• **Stated goal**
Quote every line of the data below as it stands, omitting pictures.

• **Collected material**
--- Start ---

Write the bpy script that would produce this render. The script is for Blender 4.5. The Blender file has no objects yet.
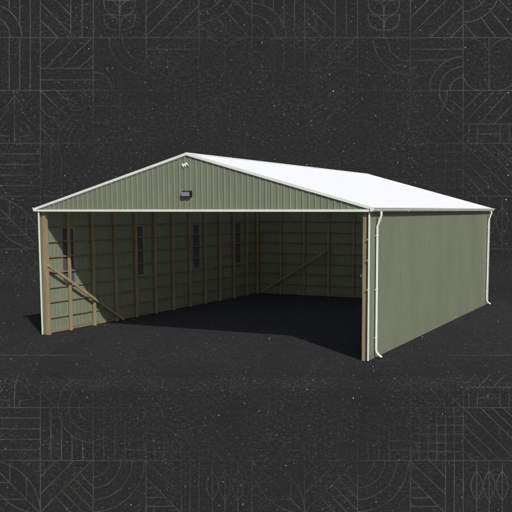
import bpy, math, random
from mathutils import Vector, noise
random.seed(7)
S = bpy.context.scene
COL = S.collection

# ------------------------------------------------------------------ camera
CAM = Vector((19.85, -21.90, 4.2876)); PIT, YAW = 0.1070, -0.4374
FPX, PX, PY = 823.77, 294.46, 298.87            # focal length and principal point of a 512 px picture
cd = bpy.data.cameras.new('camera'); cam = bpy.data.objects.new('camera', cd); COL.objects.link(cam)
cam.location = CAM; cam.rotation_euler = (math.pi/2-PIT, 0, -YAW)
cd.sensor_width = 36; cd.lens = 36*FPX/512
cd.shift_x = -(PX-256)/512; cd.shift_y = (PY-256)/512
cd.clip_start = .1; cd.clip_end = 2000
S.camera = cam
FW = Vector((math.sin(YAW)*math.cos(PIT), math.cos(YAW)*math.cos(PIT), -math.sin(PIT)))
RT = Vector((math.cos(YAW), -math.sin(YAW), 0)); UP = RT.cross(FW)
HD = Vector((math.sin(YAW), math.cos(YAW), 0))

# ------------------------------------------------------------------ light
SUN = Vector((-4.0, 3.55, -4.28)).normalized()   # the way the light travels
elev = math.asin(-SUN.z); az = math.atan2(-SUN.x, -SUN.y)
w = bpy.data.worlds.new('World'); S.world = w; w.use_nodes = True
nt = w.node_tree; bg = nt.nodes['Background']
sky = nt.nodes.new('ShaderNodeTexSky'); sky.sky_type = 'NISHITA'; sky.sun_disc = False
sky.sun_elevation = elev; sky.sun_rotation = az
nt.links.new(sky.outputs[0], bg.inputs[0]); bg.inputs[1].default_value = 0.08
sl = bpy.data.lights.new('sun', 'SUN'); sl.energy = 3.5; sl.angle = math.radians(.5); sl.color = (1, .955, .88)
so = bpy.data.objects.new('sun', sl); COL.objects.link(so)
so.rotation_euler = SUN.to_track_quat('-Z', 'Y').to_euler(); so.location = (30, -30, 30)
S.view_settings.view_transform = 'Standard'; S.view_settings.look = 'None'
S.view_settings.exposure = 0.22; S.view_settings.gamma = 1
S.render.engine = 'CYCLES'
S.cycles.transparent_max_bounces = 24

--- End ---

• **Solution below**
Write the bpy script that would produce this render. The script is for Blender 4.5. The Blender file has no objects yet.
import bpy, math, random
from mathutils import Vector, noise
random.seed(7)
S = bpy.context.scene
COL = S.collection

# ------------------------------------------------------------------ camera
CAM = Vector((19.85, -21.90, 4.2876)); PIT, YAW = 0.1070, -0.4374
FPX, PX, PY = 823.77, 294.46, 298.87            # focal length and principal point of a 512 px picture
cd = bpy.data.cameras.new('camera'); cam = bpy.data.objects.new('camera', cd); COL.objects.link(cam)
cam.location = CAM; cam.rotation_euler = (math.pi/2-PIT, 0, -YAW)
cd.sensor_width = 36; cd.lens = 36*FPX/512
cd.shift_x = -(PX-256)/512; cd.shift_y = (PY-256)/512
cd.clip_start = .1; cd.clip_end = 2000
S.camera = cam
FW = Vector((math.sin(YAW)*math.cos(PIT), math.cos(YAW)*math.cos(PIT), -math.sin(PIT)))
RT = Vector((math.cos(YAW), -math.sin(YAW), 0)); UP = RT.cross(FW)
HD = Vector((math.sin(YAW), math.cos(YAW), 0))

# ------------------------------------------------------------------ light
SUN = Vector((-4.0, 3.55, -4.28)).normalized()   # the way the light travels
elev = math.asin(-SUN.z); az = math.atan2(-SUN.x, -SUN.y)
w = bpy.data.worlds.new('World'); S.world = w; w.use_nodes = True
nt = w.node_tree; bg = nt.nodes['Background']
sky = nt.nodes.new('ShaderNodeTexSky'); sky.sky_type = 'NISHITA'; sky.sun_disc = False
sky.sun_elevation = elev; sky.sun_rotation = az
nt.links.new(sky.outputs[0], bg.inputs[0]); bg.inputs[1].default_value = 0.08
sl = bpy.data.lights.new('sun', 'SUN'); sl.energy = 3.5; sl.angle = math.radians(.5); sl.color = (1, .955, .88)
so = bpy.data.objects.new('sun', sl); COL.objects.link(so)
so.rotation_euler = SUN.to_track_quat('-Z', 'Y').to_euler(); so.location = (30, -30, 30)
S.view_settings.view_transform = 'Standard'; S.view_settings.look = 'None'
S.view_settings.exposure = 0.22; S.view_settings.gamma = 1
S.render.engine = 'CYCLES'
S.cycles.transparent_max_bounces = 24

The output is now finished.